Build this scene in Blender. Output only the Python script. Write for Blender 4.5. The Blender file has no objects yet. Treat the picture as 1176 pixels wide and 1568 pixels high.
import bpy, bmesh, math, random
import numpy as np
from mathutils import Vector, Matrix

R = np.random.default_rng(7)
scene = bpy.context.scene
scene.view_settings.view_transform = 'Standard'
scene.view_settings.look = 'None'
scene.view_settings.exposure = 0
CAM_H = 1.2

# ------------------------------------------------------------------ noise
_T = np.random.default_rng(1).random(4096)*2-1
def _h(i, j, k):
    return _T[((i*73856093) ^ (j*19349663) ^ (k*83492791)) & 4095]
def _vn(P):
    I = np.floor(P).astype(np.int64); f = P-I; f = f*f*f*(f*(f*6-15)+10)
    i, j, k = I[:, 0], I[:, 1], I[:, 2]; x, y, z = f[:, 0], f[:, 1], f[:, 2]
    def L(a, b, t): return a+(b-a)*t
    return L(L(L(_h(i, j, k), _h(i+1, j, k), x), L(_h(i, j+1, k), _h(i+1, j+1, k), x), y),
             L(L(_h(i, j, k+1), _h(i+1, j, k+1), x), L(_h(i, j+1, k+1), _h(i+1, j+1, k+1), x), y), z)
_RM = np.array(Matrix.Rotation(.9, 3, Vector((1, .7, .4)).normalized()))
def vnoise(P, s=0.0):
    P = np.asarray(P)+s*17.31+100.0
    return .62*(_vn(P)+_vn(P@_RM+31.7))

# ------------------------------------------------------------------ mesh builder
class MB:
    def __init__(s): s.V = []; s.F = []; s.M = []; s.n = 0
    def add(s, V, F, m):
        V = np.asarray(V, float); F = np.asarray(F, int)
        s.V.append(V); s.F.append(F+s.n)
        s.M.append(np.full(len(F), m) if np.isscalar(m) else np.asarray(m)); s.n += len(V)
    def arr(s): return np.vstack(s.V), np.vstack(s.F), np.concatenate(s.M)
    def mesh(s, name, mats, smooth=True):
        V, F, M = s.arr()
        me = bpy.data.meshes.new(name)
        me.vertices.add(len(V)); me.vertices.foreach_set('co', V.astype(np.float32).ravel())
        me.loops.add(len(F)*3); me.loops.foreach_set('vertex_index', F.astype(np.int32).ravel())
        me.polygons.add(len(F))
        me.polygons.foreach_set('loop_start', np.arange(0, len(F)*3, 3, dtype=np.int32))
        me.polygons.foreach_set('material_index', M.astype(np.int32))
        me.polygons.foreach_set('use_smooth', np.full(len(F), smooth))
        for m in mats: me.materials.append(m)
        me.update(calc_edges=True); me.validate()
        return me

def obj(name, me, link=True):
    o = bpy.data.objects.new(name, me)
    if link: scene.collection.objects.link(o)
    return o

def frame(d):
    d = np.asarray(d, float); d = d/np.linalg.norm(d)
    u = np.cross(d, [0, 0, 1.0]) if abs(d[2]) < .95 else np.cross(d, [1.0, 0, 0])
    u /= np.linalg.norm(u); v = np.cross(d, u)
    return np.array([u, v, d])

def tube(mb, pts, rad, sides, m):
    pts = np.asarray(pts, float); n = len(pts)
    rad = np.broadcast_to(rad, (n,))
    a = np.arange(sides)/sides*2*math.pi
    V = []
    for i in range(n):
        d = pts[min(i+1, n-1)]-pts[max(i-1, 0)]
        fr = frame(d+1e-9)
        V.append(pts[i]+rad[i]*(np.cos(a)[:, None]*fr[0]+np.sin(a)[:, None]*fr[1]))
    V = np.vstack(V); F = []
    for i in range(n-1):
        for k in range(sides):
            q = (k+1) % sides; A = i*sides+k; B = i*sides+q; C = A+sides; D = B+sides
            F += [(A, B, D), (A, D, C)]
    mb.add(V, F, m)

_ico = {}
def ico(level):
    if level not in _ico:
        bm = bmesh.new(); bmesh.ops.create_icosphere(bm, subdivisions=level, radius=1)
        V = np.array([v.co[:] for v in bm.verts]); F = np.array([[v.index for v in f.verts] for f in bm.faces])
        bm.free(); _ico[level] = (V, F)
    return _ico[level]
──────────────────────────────
__TASK TO COMPLETE__.
Lines from the beginning of the data above through the line containing "CAM_H = 1.2" are to be returned exactly, and no others.

__SOLVED PROBLEM__.
Build this scene in Blender. Output only the Python script. Write for Blender 4.5. The Blender file has no objects yet. Treat the picture as 1176 pixels wide and 1568 pixels high.
import bpy, bmesh, math, random
import numpy as np
from mathutils import Vector, Matrix

R = np.random.default_rng(7)
scene = bpy.context.scene
scene.view_settings.view_transform = 'Standard'
scene.view_settings.look = 'None'
scene.view_settings.exposure = 0
CAM_H = 1.2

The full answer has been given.